REPUBLIKA.CO.ID, JAKARTA – Pimpinan Yayasan Al Fachriyah Tangerang, Habib Jindan bin Novel bin Salim dan ulama NU, KH Ahmad Muwafiq (Gus Muwafiq) memberikan tausiyah dalam acara Malam Puncak Hari Santri atau Santriversary 2019 yang digelar di Taman Lapangan Banteng, Jakarta Pusat, Senin (21/10) malam.
Santriversary ini juga dihadiri Mantan Menteri Agama, Lukman Hakim Saifuddin, beberapa utusan dari kedutaan besar negara tetangga, serta para pengasuh pesantren dari berbagai daerah di Indonesia. d
Dalam tausiyahnya, Habib Jindan mengingatkan agar santri memiliki ilmu yang tercermin pada perilaku yang berakhlak.
“Ilmu dan agama yang asli akan memunculkan sikap tawadhu dan penuh kasih sayang kepada sesama," ujar Habib Jindan di depan ribuan santri yang menghadiri Santriversary 2019 di Taman Lapangan Banteng, Jakarta Pusat, Senin (21/10) malam.

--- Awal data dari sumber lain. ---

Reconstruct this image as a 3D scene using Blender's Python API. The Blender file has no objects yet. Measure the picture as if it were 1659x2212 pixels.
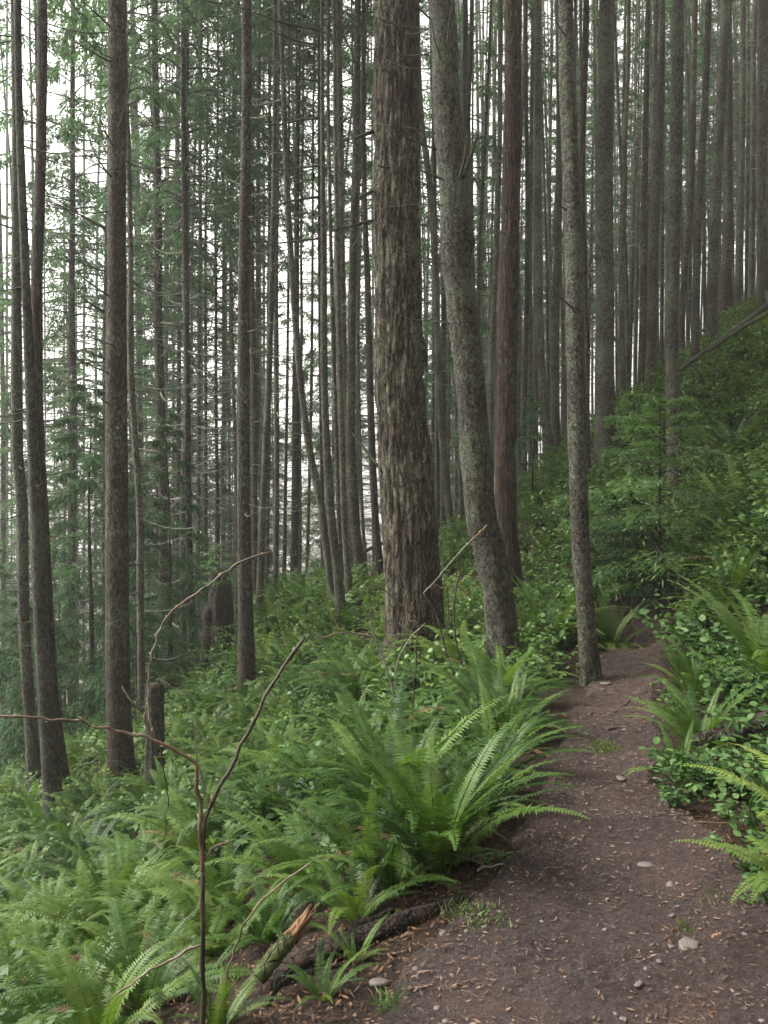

Dia mengatakan, Nabi Muhammad merupakan orang yang paling berilmu dan orang yang paling takut kepada Allah. Karena itu, menurut dia, orang yang memiliki ilmu harus juga diikuti dengan perilaku yang baik seperti halnya Nabi Muhammad Saw.
"Barang siapa yang berilmu tetapi tidak takut untuk berucap yang haram, mendengar yang haram, bersikap yang haram, maka ilmunya adalah ilmu palsu," kata Habib Jindan.
Setelah Habib Jindan, kemudian dilanjutkan dengan tausiyah yang disampaikan Gus Muwafiq. Dalam tausiyahnya, Gus Muwafiq menyampaikan tentang perjuangan santri dalam melawan penjajah.
Menurut dia, ketika bangsa ini diganggu maka yang melawan pertama kali adalah para santri. "Santri terlibat langsung. Makanya ketika bangsa ini diganggu yang pertama melawan adalah santri," jelas Gus Muwafiq.
Sementara itu, Direktur Jenderal Pendidikan Islam Kementerian Agama, Kamaruddin Amin, mengatakan, pesantren sebagai tempat belajar santri merupakan pusat pendidikan, keagamaan, dan kebangsaan. Karena itu, menurut dia, jika keberagamaan ada di tangan santri seperti saat ini, maka negeri ini akan meraih kedamaian.
Dia optimis santri Indonesia akan mampu berada di garda terdepan dalam menjaga keberagamaan dan kebangsaan. “Panorama Islam Indonesia diukir dan dilestarikan oleh kaum santri ini," kata Kamaruddin.